Oireachtas Joint and Select Committees

Tuesday, 27 September 2016

Joint Oireachtas Committee on the Implementation of the Good Friday Agreement

Fiscal Implications for Northern Ireland of UK EU Referendum Result: Discussion

5:00 pm

Mr. Máirtín Ó Muilleoir:

I will bat the issue of the €120 million back to Deputy Breathnach respectfully and softly. We have done all our work. The letters of offer are ready to go. We in the North can do no more. The Minister for Public Expenditure and reform, Deputy Paschal Donohoe, and I have met on these issues and I have met the Minister for Finance, Deputy Michael Noonan on some of the issues. They know where I stand on it. As representatives for Cavan and Louth, the Deputies here will make their views known. While I am not here to ascribe blame to anyone, they are logjams. One example is the Shared Waters Enhancement and Loughs Legacy, SWELL, project in Carlingford Lough and Lough Foyle, which has been there since July. We want them to be released. It is a hiatus that none of us want to see.

I cannot elaborate any more. We have done our work. There is €120 million there. The groups we have spoken about are exemplary in the work they do. I met members of the Higher Attainment through Cross-Border Hubs, HATCH, group which works in Cavan getting ethnic minorities into entrepreneurship, during the past period of our PEACE programme. These are all INTERREG projects which are ready to go. I know the Deputies will follow it up tomorrow and we are doing what we can.

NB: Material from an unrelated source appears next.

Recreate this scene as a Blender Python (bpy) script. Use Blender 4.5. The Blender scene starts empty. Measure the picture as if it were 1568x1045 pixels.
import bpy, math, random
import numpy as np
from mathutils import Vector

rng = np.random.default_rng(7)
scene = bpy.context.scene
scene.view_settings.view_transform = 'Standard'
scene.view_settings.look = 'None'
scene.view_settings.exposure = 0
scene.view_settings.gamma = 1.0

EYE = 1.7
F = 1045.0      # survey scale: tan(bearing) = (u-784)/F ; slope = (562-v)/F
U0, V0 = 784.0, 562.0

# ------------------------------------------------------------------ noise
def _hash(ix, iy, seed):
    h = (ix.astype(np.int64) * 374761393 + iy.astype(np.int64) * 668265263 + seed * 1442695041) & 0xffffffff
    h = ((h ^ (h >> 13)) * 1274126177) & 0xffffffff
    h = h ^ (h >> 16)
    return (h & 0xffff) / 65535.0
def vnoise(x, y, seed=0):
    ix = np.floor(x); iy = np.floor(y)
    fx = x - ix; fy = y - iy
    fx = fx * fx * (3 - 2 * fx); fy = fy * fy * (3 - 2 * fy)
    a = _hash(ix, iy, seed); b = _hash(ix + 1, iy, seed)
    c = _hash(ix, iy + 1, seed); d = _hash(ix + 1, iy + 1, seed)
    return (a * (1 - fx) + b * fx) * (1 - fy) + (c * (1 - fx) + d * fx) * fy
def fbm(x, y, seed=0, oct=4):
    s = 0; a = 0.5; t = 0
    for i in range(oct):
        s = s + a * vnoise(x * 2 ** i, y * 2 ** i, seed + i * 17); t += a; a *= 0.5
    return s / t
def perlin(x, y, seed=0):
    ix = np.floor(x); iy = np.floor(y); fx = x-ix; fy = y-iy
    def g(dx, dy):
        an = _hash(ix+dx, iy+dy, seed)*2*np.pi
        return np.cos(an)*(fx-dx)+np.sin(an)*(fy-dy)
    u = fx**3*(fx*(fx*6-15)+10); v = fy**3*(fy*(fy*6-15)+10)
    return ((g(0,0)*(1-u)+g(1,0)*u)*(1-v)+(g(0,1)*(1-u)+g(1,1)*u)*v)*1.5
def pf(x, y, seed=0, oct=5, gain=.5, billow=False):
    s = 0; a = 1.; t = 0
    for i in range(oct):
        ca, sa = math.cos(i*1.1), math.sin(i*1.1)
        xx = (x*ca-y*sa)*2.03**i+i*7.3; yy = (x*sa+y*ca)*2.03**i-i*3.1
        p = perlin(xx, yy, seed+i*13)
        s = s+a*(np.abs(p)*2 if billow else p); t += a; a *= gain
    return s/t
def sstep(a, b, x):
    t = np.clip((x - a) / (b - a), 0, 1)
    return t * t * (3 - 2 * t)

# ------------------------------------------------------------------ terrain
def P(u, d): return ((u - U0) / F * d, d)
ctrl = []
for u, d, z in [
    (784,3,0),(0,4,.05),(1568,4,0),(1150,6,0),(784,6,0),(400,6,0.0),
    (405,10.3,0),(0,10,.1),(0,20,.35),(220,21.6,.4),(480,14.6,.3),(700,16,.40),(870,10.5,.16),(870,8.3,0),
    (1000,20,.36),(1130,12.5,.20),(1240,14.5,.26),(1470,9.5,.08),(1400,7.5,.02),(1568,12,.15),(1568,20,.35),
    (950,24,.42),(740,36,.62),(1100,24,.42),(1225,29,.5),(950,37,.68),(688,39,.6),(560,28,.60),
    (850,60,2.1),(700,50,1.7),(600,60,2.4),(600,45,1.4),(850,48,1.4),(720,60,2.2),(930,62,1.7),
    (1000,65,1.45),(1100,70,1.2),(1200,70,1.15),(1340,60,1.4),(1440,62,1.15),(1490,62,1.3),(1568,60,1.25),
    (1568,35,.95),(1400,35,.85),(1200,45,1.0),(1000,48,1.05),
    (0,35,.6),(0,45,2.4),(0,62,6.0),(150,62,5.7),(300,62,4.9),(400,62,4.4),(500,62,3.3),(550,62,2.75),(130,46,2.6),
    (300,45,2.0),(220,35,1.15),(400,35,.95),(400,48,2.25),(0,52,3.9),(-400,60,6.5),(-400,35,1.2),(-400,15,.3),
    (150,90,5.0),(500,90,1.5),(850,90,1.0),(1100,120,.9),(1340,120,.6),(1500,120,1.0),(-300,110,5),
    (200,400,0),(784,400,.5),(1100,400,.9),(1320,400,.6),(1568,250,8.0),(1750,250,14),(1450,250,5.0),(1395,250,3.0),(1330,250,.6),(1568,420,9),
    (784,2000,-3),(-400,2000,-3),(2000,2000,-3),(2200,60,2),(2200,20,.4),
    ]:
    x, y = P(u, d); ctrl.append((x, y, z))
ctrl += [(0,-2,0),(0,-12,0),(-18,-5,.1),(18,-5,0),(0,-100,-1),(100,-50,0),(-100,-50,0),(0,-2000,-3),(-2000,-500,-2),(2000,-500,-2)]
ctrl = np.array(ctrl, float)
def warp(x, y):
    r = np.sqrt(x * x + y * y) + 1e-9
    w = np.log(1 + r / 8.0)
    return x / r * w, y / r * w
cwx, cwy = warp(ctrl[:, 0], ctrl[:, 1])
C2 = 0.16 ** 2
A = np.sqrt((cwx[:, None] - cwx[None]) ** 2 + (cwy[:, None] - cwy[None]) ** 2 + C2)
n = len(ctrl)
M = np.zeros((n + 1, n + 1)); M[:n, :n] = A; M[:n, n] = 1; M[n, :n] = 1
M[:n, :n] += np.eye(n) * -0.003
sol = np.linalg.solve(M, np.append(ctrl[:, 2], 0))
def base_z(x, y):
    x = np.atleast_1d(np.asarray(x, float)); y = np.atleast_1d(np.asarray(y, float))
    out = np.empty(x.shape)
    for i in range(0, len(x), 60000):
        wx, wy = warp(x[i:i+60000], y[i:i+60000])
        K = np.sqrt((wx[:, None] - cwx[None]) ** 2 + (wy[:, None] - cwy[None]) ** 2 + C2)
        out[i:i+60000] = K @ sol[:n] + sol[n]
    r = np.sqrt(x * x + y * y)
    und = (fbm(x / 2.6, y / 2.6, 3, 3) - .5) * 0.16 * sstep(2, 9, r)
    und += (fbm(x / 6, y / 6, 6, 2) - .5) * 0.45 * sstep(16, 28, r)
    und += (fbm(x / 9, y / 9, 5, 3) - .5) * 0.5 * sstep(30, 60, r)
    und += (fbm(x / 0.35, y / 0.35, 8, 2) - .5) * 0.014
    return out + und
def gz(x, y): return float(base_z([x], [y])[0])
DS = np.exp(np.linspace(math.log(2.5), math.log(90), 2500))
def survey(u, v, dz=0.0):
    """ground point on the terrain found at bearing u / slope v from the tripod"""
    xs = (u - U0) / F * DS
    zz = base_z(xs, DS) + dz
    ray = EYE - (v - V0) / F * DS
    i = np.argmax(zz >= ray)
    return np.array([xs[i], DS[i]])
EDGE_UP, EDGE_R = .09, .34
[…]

Regarding North-South co-operation and the Dublin-Belfast corridor, it dismays me that the idea conceived by Sir George Quigley has been moribund for a while. The most proactive project I saw around the Border region was the Louth-Newry and Mourne memorandum of understanding. I would like more action behind it. As the representatives of the Border regions know, and as our friends in InterTradeIreland always tell us, while the Border region is on the periphery of two economies, in an all-island economy it is at the centre of the economy. As I say to my Unionist colleagues, this is not a political point. One can support an all-island economy for the job and wealth creation benefits, not for the politics.

Regardless of what happens, we need to step up, especially regarding Cavan and Donegal. I am a big fan of the north-west gateway initiative. We really need to step up the economic work along the corridor. Dundalk had a jobs blow recently. There is no reason that there should not be intense activity along the corridor between two of the youngest cities in Europe, Dublin and Belfast.